Author considers love in light of Christian teaching

Jason Evert, a speaker on chastity and virtue and author of books such as “How to Find Your Soul Mate Without Losing Your Soul,” offered a take on chastity, relationships and love to a packed audience at Jordan Auditorium.

The talk, sponsored by the Notre Dame Right to Life and titled “How to Save your Marriage Before Meeting Your Spouse,” focused on redefining the virtue of chastity for young adults who seek to form healthy romantic relationships.

“Navigating the dating scene is obviously very tough,” he said. “What I’m proposing is a return to the concept of the virtue of chastity.”

Evert said while the contemporary connotation of chastity frames it as a repressive attitude towards sex and sexuality, chastity is actually a virtue that, when practiced, liberates and ordains sexuality to God’s love.

“Chastity is a virtue like courage or honesty that applies to your sexuality,” Evert said. “It does not eliminate your sexual desires; rather, what it does is it orders them according to the demands of human love. The purpose and function of it is to free the human person from a utilitarian attitude.”

Evert said working with with young adults showed him the desire young people have towards forming loving and healthy relationships but also their inability to learn how to date and engage in romantic relationships in light of Christian teachings on abstinence and virtue.

He said one problem in contemporary dating lies in men’s lack of initiative in pursuing relationships with women.

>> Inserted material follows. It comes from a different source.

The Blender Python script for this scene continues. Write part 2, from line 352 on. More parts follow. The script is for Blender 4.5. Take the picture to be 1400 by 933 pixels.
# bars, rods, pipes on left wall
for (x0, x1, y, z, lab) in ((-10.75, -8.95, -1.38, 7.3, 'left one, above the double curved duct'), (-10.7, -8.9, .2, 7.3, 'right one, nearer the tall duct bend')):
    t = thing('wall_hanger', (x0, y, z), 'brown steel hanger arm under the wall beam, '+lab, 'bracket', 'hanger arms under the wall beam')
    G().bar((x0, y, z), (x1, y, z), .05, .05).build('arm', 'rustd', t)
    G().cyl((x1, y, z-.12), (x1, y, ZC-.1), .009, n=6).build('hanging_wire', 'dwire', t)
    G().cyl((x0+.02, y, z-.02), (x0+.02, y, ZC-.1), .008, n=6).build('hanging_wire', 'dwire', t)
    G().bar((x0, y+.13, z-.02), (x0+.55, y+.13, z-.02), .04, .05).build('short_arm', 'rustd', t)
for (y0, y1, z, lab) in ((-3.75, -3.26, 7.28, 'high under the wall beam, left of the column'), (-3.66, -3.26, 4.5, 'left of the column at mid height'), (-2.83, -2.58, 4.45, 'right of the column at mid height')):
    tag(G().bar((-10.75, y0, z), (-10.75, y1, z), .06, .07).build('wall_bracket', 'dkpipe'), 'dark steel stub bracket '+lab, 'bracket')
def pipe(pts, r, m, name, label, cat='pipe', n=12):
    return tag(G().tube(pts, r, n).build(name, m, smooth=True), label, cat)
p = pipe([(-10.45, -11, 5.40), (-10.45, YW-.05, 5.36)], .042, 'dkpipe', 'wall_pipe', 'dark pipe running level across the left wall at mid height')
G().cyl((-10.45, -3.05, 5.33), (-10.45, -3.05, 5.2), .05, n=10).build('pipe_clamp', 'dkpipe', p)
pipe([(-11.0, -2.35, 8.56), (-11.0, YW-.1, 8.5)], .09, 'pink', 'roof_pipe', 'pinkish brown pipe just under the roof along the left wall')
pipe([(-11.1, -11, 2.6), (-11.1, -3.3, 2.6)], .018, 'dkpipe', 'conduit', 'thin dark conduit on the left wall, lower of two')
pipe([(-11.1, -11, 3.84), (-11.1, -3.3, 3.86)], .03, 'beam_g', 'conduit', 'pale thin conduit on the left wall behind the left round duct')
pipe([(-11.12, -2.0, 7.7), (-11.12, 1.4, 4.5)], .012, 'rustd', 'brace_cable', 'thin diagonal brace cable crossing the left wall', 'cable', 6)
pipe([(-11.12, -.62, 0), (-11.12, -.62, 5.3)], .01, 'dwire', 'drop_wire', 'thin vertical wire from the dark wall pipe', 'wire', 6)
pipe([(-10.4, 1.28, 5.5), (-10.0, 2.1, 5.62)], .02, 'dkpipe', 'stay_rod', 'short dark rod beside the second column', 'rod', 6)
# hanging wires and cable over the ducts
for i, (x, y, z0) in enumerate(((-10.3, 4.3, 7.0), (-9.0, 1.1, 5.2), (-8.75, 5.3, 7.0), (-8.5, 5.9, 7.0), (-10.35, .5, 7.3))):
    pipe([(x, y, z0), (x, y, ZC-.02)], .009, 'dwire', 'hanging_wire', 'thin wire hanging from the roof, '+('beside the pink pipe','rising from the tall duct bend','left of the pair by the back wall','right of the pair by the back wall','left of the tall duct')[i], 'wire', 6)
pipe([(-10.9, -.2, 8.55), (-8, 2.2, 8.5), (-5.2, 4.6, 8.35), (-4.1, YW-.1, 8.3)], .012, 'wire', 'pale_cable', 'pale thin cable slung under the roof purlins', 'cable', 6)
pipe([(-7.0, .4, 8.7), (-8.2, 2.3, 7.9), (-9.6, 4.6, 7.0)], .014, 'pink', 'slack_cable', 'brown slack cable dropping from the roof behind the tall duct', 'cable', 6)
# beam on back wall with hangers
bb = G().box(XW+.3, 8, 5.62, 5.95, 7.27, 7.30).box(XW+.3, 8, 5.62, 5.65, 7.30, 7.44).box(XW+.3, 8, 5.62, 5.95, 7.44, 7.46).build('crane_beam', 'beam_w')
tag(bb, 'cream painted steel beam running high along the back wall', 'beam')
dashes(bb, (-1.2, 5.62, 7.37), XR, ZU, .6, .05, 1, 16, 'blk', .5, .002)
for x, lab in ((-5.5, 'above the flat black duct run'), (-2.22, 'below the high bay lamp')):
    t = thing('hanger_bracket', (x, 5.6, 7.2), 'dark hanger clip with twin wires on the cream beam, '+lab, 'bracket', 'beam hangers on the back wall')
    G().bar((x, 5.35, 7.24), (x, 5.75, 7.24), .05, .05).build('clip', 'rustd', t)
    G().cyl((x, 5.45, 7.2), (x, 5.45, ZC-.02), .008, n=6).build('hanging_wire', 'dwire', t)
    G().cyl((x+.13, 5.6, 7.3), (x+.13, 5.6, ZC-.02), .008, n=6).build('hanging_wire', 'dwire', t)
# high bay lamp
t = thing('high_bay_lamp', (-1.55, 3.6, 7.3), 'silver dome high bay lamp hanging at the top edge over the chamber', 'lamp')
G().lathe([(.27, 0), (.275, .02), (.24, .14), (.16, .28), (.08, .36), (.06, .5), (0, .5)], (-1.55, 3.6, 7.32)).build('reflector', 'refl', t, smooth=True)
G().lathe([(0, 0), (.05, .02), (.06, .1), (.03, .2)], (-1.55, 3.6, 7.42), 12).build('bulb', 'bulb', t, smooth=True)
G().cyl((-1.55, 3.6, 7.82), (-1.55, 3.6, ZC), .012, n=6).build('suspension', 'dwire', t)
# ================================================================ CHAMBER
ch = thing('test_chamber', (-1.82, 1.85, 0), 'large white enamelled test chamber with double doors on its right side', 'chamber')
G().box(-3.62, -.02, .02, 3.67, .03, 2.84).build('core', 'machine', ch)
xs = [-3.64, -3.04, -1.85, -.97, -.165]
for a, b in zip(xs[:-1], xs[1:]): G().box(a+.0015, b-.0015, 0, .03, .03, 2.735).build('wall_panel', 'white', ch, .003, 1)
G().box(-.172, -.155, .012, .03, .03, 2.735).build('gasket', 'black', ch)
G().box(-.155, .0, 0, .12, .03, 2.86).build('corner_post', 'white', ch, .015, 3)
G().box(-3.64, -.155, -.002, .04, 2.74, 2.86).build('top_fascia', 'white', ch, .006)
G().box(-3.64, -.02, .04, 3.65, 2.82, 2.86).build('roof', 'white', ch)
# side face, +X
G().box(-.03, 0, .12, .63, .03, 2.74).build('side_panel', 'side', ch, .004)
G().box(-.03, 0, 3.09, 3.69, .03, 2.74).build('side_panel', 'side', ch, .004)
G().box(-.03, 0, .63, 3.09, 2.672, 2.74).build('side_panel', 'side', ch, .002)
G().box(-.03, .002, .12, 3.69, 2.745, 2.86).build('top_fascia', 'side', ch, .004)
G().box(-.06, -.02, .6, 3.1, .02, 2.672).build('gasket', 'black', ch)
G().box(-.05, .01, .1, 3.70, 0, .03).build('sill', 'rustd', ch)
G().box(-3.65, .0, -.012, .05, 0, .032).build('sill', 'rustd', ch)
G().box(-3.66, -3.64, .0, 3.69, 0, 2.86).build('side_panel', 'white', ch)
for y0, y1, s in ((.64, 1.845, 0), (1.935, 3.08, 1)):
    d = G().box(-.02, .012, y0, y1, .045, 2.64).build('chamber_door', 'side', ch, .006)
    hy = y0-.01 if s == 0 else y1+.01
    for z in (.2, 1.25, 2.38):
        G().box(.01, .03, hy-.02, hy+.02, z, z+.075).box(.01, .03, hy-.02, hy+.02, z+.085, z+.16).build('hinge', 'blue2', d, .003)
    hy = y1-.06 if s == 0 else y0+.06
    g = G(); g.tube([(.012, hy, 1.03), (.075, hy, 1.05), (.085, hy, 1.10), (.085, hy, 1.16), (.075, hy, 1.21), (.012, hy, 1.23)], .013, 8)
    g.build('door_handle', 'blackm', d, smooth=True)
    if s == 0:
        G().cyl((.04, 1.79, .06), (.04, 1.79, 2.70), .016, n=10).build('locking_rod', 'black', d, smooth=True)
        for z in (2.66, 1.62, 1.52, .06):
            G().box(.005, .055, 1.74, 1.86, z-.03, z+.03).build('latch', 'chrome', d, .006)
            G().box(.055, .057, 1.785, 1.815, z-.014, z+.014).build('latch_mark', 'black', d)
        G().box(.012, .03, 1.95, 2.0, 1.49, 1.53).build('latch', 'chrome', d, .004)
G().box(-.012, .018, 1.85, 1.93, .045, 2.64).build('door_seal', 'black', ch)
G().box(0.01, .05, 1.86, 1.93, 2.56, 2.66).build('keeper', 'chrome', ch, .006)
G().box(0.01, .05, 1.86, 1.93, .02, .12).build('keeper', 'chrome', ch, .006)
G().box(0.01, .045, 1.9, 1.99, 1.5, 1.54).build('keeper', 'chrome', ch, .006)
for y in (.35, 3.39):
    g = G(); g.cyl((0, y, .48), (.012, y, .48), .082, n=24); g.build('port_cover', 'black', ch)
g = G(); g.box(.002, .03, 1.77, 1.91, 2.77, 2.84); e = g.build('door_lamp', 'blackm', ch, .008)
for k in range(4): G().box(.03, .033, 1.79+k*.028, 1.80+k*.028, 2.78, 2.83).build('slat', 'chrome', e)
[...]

“What’s happening is today, we’re not initiating love. We’re either initiating lust, or we’re initiating nothing,” he said. “… It’s one thing to want this kind of love, but it’s not enough to want to find it. We need to know how to give it and how to receive it as well.”

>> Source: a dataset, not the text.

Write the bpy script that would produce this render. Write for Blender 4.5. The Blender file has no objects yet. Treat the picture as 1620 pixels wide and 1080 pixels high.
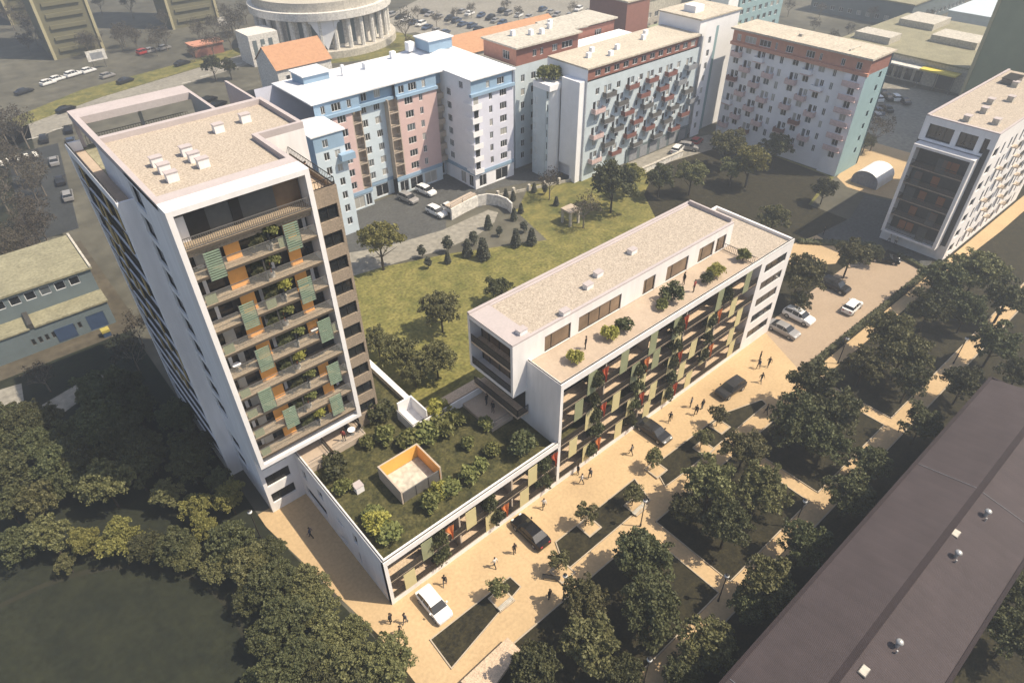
import bpy, bmesh, math, random
import numpy as np
from mathutils import Vector, Matrix

# ------------------------------------------------------------------ camera, world, sun, exposure
S = bpy.context.scene
COL = S.collection
CAM_R = Vector((0.7562, -0.6542, -0.0088)); CAM_U = Vector((0.4183, 0.4731, 0.7754)); CAM_F = Vector((0.5031, 0.5900, -0.6315))
CAM_C = Vector((-12.888, -33.332, 60.0)); FPX = 1051.18
cam = bpy.data.cameras.new('camera'); camo = bpy.data.objects.new('camera', cam); COL.objects.link(camo)
R3 = Matrix((CAM_R, CAM_U, -CAM_F)).transposed()
camo.matrix_world = Matrix.Translation(CAM_C) @ R3.to_4x4()
cam.sensor_width = 36; cam.lens = 36 * FPX / 1620; cam.clip_end = 3000; cam.clip_start = 1
S.camera = camo

SUN = Vector((0.454, -0.5, 1.0)).normalized()
elev = math.asin(SUN.z); azim = math.atan2(SUN.x, SUN.y)
w = bpy.data.worlds.new('World'); S.world = w; w.use_nodes = True
nt = w.node_tree; bg = nt.nodes['Background']
sky = nt.nodes.new('ShaderNodeTexSky'); sky.sky_type = 'NISHITA'; sky.sun_disc = False
sky.sun_elevation = elev; sky.sun_rotation = azim; sky.dust_density = 2.5; sky.air_density = 1.0; sky.ozone_density = 1.0
nt.links.new(sky.outputs[0], bg.inputs[0]); bg.inputs[1].default_value = 0.10
sl = bpy.data.lights.new('sun', 'SUN'); sl.energy = 4.5; sl.angle = math.radians(0.5); sl.color = (1.0, 0.87, 0.68)
so = bpy.data.objects.new('sun', sl); COL.objects.link(so)
so.rotation_euler = SUN.to_track_quat('Z', 'Y').to_euler(); so.location = SUN * 300
S.view_settings.view_transform = 'Standard'; S.view_settings.look = 'None'; S.view_settings.gamma = 1
S.view_settings.exposure = 0.72
S.cycles.max_bounces = 6; S.cycles.transparent_max_bounces = 12

# ------------------------------------------------------------------ helpers
rnd = random.Random(7)
def at(px, py, z=0.0):
    """point of the photograph -> place on the level z"""
    d = CAM_F + CAM_R * ((px - 810) / FPX) - CAM_U * ((py - 540) / FPX)
    return CAM_C + d * ((z - CAM_C.z) / d.z)
def dist(p): return (Vector(p) - CAM_C).dot(CAM_F)

def tag(o, label=None, cat=None, group=None, kind=None):
    if label: o['label'] = label
    if cat: o['category'] = cat
    if group: o['group'] = group
    if kind: o['kind'] = kind
    return o
def empty(name, loc, label, cat, group=None, rz=0):
    o = bpy.data.objects.new(name, None); COL.objects.link(o); o.location = loc; o.rotation_euler = (0, 0, rz)
    o.empty_display_size = .3
    return tag(o, label, cat, group)

class MB:
    def __init__(s): s.v = []; s.f = []; s.m = []
    def quad(s, a, b, c, d, m=0):
        i = len(s.v); s.v += [tuple(a), tuple(b), tuple(c), tuple(d)]; s.f.append((i, i+1, i+2, i+3)); s.m.append(m)
    def poly(s, pts, m=0):
        i = len(s.v); s.v += [tuple(p) for p in pts]; s.f.append(tuple(range(i, i+len(pts)))); s.m.append(m)
    def box(s, x0, x1, y0, y1, z0, z1, m=0):
        if x0 > x1: x0, x1 = x1, x0
        if y0 > y1: y0, y1 = y1, y0
        i = len(s.v)
        s.v += [(x0,y0,z0),(x1,y0,z0),(x1,y1,z0),(x0,y1,z0),(x0,y0,z1),(x1,y0,z1),(x1,y1,z1),(x0,y1,z1)]
        for f in ((0,3,2,1),(4,5,6,7),(0,1,5,4),(1,2,6,5),(2,3,7,6),(3,0,4,7)):
            s.f.append(tuple(i+k for k in f)); s.m.append(m)
        return s
    def prism(s, pts, z0, z1, m=0):
        a = sum(pts[i][0]*pts[(i+1)%len(pts)][1]-pts[(i+1)%len(pts)][0]*pts[i][1] for i in range(len(pts)))
        if a < 0: pts = pts[::-1]
        n = len(pts); i = len(s.v)
        s.v += [(p[0],p[1],z0) for p in pts] + [(p[0],p[1],z1) for p in pts]
        s.f.append(tuple(i+n+k for k in range(n))); s.m.append(m)
        s.f.append(tuple(i+n-1-k for k in range(n))); s.m.append(m)
        for k in range(n):
            s.f.append((i+k, i+(k+1)%n, i+n+(k+1)%n, i+n+k)); s.m.append(m)
        return s
    def cyl(s, x, y, z0, z1, r0, r1=None, n=12, m=0):
        r1 = r0 if r1 is None else r1
        i = len(s.v)
        for k in range(n):
            a = 2*math.pi*k/n; s.v.append((x+r0*math.cos(a), y+r0*math.sin(a), z0))
        for k in range(n):
            a = 2*math.pi*k/n; s.v.append((x+r1*math.cos(a), y+r1*math.sin(a), z1))
        for k in range(n): s.f.append((i+k, i+(k+1)%n, i+n+(k+1)%n, i+n+k)); s.m.append(m)
        s.f.append(tuple(i+n+k for k in range(n))); s.m.append(m); s.f.append(tuple(i+n-1-k for k in range(n))); s.m.append(m)
        return s
    def tube(s, p0, p1, r0, r1=None, n=6, m=0):
        r1 = r0 if r1 is None else r1
        p0 = Vector(p0); p1 = Vector(p1); d = (p1-p0).normalized()
        a = d.orthogonal().normalized(); b = d.cross(a); i = len(s.v)
        for p, r in ((p0, r0), (p1, r1)):
            for k in range(n):
                t = 2*math.pi*k/n; s.v.append(tuple(p + a*(r*math.cos(t)) + b*(r*math.sin(t))))
        for k in range(n): s.f.append((i+k, i+(k+1)%n, i+n+(k+1)%n, i+n+k)); s.m.append(m)
        s.f.append(tuple(i+n+k for k in range(n))); s.m.append(m); s.f.append(tuple(i+n-1-k for k in range(n))); s.m.append(m)
        return s
    def sphere(s, c, rx, ry=None, rz=None, n=12, h=8, m=0):
        ry = ry or rx; rz = rz or rx; i = len(s.v)
        for j in range(h+1):
            t = math.pi*j/h
            for k in range(n):
                a = 2*math.pi*k/n
                s.v.append((c[0]+rx*math.sin(t)*math.cos(a), c[1]+ry*math.sin(t)*math.sin(a), c[2]+rz*math.cos(t)))
        for j in range(h):
            for k in range(n):
                s.f.append((i+j*n+k, i+(j+1)*n+k, i+(j+1)*n+(k+1)%n, i+j*n+(k+1)%n)); s.m.append(m)
        return s
    def wall(s, ox, oy, face, L, z0, z1, ops=(), depth=.2, m=0):
        """vertical wall sheet with real openings and reveals; face '-Y': u runs along +X, face '-X': u runs along -Y"""
        if face == '-Y': P = lambda u, z, d: (ox+u, oy+d, z)
        elif face == '-X': P = lambda u, z, d: (ox+d, oy-u, z)
        elif face == '+X': P = lambda u, z, d: (ox-d, oy+u, z)
        us = sorted({0.0, L, *[o[0] for o in ops], *[o[1] for o in ops]}); zs = sorted({z0, z1, *[o[2] for o in ops], *[o[3] for o in ops]})
        for a, b in zip(zs[:-1], zs[1:]):
            zc = (a+b)/2; start = None
            for u0, u1 in zip(us[:-1], us[1:]):
                uc = (u0+u1)/2
                op = any(o[0] < uc < o[1] and o[2] < zc < o[3] for o in ops)
                if op:
                    if start is not None: s.quad(P(start,a,0),P(u0,a,0),P(u0,b,0),P(start,b,0),m); start = None
                elif start is None: start = u0
            if start is not None: s.quad(P(start,a,0),P(L,a,0),P(L,b,0),P(start,b,0),m)
        for u0, u1, a, b in ops:
            s.quad(P(u0,a,0),P(u0,a,depth),P(u0,b,depth),P(u0,b,0),m); s.quad(P(u1,a,depth),P(u1,a,0),P(u1,b,0),P(u1,b,depth),m)
            s.quad(P(u0,a,0),P(u1,a,0),P(u1,a,depth),P(u0,a,depth),m); s.quad(P(u0,b,depth),P(u1,b,depth),P(u1,b,0),P(u0,b,0),m)
        return s
    def mesh(s, name, mats, origin=(0,0,0), smooth=False):
        me = bpy.data.meshes.new(name)
        o = Vector(origin)
        me.from_pydata([(x-o.x, y-o.y, z-o.z) for x, y, z in s.v], [], s.f)
        if not isinstance(mats, (list, tuple)): mats = [mats]
        for mm in mats: me.materials.append(mm)
        if len(mats) > 1: me.polygons.foreach_set('material_index', s.m)
        if smooth: me.polygons.foreach_set('use_smooth', [True]*len(me.polygons))
        me.update(); return me
    def build(s, name, mats, parent=None, smooth=False):
        org = (0,0,0)
        if parent is not None:
            org = Vector(parent.location)
            p = parent.parent
            while p is not None: org = org + p.location; p = p.parent
        o = bpy.data.objects.new(name, s.mesh(name, mats, org, smooth)); COL.objects.link(o)
        if parent is not None: o.parent = parent
        return o
def link(name, me, parent=None, loc=(0,0,0), rz=0):
    o = bpy.data.objects.new(name, me); COL.objects.link(o); o.location = loc; o.rotation_euler = (0,0,rz)
    if parent is not None: o.parent = parent
    return o
def copy_tree(o, parent=None):
    c = o.copy(); COL.objects.link(c)
    if parent is not None: c.parent = parent
    for ch in list(o.children): copy_tree(ch, c)
    return c
def wpos(o):
    p = Vector(o.location); q = o.parent
    while q is not None: p = p + q.location; q = q.parent
    return p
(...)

Evert said women, meanwhile, feel social pressure against developing authentic relationships. He emphasized five points within his presentation that addressed the problems both men and women face when navigating contemporary dating. These points are enjoying and understanding oneself in single life, looking for love from within, facing fear, creating clear commitment and maintaining purity within relationships.

Evert said the distinction between sexual desire and lust was important to understanding through what lens people should view men and women. According to Evert, sexual desire is natural to men and women, whereas lust is an unnatural perversion that impeded the ability to appreciate the person, and rather only appreciate the pleasure that could be derived from the person. He said abstinence allows people to know and love the person as whole, and therefore stop lust.

“What we learn through abstinence, is that abstinence is not about waiting to love your girlfriend, it is about loving that woman perfectly, by caring about her body, and her soul, in all eternity,” Evert said.

“When you grow in purity, you come to a greater awareness of the beauty of the human body, and that beauty becomes a light to your actions."